The sad thing is that it’ll probably end up costing BA much more in lost revenues as customers who have been stung by this, take their business elsewhere. Because the pilots aren’t just going to go quietly. They will continue to press their case for more money, knowing that this turn of events will be costing BA. Until industrial relations improve, passengers considering flying BA will know that it comes with a serious risk of flights being cancelled. And if that happens, they’ll be up against a bureaucratic response. That’s a risk that many won’t want or be able to afford to take.


I’m well aware that things aren’t always as simple as they might seem from the outside. Perhaps the email wasn’t sent to avoid the EU deadline and perhaps there are good reasons for what they’ve done that I’m not aware of. As BeSci guru Daniel Kahneman once wrote “What You See Is All There Is”; human perception is based around what we see. That’s not necessarily the whole story. But that’s all that matters. Customer reaction won’t be induced by the facts or a fair assessment, it’ll be induced by peoples feelings towards the situation. Perception is everything.
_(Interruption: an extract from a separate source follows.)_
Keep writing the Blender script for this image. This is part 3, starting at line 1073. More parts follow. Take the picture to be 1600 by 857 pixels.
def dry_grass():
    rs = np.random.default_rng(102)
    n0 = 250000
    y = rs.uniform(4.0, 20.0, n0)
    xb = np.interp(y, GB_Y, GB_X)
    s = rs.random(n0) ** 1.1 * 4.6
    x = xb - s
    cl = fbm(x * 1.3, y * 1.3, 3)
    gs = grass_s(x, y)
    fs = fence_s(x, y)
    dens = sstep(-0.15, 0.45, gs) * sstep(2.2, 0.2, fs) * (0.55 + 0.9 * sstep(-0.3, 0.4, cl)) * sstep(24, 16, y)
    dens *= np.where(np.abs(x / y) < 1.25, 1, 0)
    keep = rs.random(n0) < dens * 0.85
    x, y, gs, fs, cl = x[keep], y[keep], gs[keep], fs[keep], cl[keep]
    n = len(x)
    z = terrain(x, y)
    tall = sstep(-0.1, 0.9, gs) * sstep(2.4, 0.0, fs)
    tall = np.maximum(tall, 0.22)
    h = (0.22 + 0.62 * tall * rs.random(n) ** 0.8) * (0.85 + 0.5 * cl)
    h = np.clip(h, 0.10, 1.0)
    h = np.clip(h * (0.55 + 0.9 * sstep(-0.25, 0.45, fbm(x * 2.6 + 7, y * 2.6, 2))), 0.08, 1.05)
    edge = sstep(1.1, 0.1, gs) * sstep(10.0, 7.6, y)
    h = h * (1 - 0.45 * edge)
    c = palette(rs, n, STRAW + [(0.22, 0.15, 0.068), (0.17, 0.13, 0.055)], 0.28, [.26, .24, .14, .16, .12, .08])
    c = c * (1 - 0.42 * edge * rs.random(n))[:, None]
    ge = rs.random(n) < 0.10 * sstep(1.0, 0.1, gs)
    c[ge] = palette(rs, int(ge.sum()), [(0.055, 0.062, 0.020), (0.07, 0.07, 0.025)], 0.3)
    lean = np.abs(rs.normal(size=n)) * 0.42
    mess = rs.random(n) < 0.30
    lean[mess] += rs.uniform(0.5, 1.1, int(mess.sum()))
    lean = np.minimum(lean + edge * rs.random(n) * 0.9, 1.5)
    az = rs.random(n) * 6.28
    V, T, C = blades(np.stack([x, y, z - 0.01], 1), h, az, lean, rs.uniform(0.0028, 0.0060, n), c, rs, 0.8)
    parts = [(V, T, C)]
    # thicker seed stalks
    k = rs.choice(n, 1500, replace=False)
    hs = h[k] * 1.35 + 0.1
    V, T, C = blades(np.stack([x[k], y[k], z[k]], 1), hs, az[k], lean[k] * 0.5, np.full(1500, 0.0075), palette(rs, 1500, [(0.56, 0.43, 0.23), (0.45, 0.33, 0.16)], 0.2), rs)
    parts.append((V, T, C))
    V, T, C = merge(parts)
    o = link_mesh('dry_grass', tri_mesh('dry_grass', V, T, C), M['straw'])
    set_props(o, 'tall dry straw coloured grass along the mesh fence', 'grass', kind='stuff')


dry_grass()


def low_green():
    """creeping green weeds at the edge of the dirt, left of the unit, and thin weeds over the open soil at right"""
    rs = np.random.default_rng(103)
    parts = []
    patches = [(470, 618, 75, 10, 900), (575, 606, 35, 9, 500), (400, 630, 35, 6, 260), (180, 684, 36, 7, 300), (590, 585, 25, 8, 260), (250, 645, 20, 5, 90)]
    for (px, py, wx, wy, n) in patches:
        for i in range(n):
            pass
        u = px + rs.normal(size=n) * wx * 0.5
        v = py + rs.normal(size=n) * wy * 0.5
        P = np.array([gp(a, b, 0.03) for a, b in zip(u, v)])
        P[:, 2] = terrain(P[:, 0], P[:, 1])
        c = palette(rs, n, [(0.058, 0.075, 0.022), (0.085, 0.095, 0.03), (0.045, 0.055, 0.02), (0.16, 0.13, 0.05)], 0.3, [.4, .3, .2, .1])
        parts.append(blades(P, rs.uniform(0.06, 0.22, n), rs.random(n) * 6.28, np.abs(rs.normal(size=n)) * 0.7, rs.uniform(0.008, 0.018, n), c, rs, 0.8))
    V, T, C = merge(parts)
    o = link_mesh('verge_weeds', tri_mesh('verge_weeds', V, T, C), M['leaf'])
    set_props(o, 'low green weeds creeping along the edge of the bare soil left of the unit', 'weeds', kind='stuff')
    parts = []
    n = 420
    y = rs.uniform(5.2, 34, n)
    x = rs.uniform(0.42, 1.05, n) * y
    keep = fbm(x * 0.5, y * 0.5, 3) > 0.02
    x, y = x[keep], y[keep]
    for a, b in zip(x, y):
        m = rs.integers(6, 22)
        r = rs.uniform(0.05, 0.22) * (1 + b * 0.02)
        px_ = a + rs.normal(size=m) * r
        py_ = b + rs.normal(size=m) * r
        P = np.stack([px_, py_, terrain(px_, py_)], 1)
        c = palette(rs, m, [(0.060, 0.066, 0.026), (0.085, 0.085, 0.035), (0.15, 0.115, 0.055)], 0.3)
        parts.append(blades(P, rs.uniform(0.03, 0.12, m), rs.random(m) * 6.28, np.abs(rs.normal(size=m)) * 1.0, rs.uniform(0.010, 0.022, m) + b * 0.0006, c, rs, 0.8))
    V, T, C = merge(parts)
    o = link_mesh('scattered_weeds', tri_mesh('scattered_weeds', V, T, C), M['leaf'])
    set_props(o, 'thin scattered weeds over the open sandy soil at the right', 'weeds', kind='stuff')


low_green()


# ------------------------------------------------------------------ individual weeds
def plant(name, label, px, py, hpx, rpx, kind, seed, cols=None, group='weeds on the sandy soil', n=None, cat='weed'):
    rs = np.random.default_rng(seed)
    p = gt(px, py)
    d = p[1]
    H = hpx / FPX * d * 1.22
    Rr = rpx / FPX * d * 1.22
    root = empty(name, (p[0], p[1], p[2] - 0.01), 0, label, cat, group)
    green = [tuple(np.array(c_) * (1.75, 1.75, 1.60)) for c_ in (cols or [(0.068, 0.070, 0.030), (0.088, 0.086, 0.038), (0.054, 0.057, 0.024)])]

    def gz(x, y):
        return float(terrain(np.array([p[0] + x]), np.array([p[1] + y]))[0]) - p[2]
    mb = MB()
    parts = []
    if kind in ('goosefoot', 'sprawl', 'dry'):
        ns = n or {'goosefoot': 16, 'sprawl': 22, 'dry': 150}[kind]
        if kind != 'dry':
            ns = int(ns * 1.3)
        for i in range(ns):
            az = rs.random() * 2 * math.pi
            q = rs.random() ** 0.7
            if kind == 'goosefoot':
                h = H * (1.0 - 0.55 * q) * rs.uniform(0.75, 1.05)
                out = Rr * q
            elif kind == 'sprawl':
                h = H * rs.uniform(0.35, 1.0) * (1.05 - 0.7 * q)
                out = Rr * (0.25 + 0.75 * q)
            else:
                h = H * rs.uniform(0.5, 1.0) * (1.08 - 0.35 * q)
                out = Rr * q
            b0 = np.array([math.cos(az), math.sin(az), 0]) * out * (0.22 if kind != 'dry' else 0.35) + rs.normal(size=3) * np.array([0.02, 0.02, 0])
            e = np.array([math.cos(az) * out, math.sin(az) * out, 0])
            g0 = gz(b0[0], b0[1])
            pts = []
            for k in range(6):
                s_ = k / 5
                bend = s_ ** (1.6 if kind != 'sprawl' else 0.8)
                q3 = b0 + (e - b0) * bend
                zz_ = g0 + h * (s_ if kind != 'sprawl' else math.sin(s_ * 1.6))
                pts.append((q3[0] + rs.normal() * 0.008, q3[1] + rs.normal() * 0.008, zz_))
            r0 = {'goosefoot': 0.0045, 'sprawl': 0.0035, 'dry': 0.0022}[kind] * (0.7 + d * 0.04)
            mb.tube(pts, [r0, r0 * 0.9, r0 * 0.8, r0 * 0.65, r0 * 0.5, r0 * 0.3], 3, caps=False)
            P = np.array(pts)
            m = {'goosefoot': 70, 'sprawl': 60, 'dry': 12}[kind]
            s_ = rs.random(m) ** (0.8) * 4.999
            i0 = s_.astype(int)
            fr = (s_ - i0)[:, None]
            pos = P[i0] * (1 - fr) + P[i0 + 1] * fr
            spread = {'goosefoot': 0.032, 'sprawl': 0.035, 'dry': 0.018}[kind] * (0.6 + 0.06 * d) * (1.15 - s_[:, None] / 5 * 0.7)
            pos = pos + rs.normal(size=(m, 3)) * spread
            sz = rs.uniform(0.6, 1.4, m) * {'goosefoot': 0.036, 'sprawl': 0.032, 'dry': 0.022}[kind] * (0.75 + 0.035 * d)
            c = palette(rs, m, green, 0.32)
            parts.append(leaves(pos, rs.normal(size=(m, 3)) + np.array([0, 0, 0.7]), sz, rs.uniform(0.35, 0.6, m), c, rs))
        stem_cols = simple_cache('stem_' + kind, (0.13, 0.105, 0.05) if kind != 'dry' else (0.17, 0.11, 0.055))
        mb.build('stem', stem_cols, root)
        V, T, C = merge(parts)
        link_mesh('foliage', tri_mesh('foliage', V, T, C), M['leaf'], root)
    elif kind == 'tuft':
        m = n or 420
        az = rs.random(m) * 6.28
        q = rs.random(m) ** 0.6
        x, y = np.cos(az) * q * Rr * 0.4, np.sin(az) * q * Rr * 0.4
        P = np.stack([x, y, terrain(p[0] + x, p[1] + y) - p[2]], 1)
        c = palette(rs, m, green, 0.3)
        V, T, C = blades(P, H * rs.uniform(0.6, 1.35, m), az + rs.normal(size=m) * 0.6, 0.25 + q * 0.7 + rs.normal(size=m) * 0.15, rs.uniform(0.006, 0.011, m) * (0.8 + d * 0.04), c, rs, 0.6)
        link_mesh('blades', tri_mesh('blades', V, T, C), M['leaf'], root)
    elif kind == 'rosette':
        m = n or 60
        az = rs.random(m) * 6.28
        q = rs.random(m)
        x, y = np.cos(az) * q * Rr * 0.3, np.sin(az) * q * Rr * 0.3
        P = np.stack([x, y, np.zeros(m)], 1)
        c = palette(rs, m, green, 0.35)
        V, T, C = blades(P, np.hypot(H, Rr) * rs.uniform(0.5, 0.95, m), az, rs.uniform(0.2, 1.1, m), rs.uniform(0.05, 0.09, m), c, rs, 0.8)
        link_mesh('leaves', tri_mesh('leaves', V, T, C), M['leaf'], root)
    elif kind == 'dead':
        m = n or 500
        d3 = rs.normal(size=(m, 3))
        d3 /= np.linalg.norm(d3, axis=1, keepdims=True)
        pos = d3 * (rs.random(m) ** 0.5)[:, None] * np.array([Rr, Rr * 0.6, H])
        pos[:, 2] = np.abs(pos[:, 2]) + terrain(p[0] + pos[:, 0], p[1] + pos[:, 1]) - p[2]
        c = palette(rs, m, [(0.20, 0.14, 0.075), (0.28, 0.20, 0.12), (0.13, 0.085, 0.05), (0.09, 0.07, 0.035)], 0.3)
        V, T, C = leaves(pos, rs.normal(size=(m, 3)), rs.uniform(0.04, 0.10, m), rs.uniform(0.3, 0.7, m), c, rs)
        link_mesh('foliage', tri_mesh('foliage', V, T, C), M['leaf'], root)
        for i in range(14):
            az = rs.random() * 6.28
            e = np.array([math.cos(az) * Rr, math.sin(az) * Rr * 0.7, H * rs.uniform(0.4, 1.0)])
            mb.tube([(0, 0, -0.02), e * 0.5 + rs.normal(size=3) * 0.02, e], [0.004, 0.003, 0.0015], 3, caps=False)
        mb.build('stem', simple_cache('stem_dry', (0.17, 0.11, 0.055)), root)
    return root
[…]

The UK’s Financial Conduct Authority, one of the financial services regulators, upholds a principle known as “Treating Customers Fairly” (TCF) which it requires regulated Firms to comply with. As the name implies, this is about doing the right thing for your customers. If BA were regulated under this principle, there is no doubt in my mind that the regulator would conclude they had breached TCF.


The irony here is that when I normally cite the airline industry in blogs about Human Risk, then I’m praising them for having very advanced approaches to risk management in the air. Yet that seems to fall apart when it comes to managing Human Risk around customers on the ground.



BA’s slogan is “To Fly. To Serve”. Right now they’re doing neither of those things and in not doing them, they’re inducing masses of Human Risk.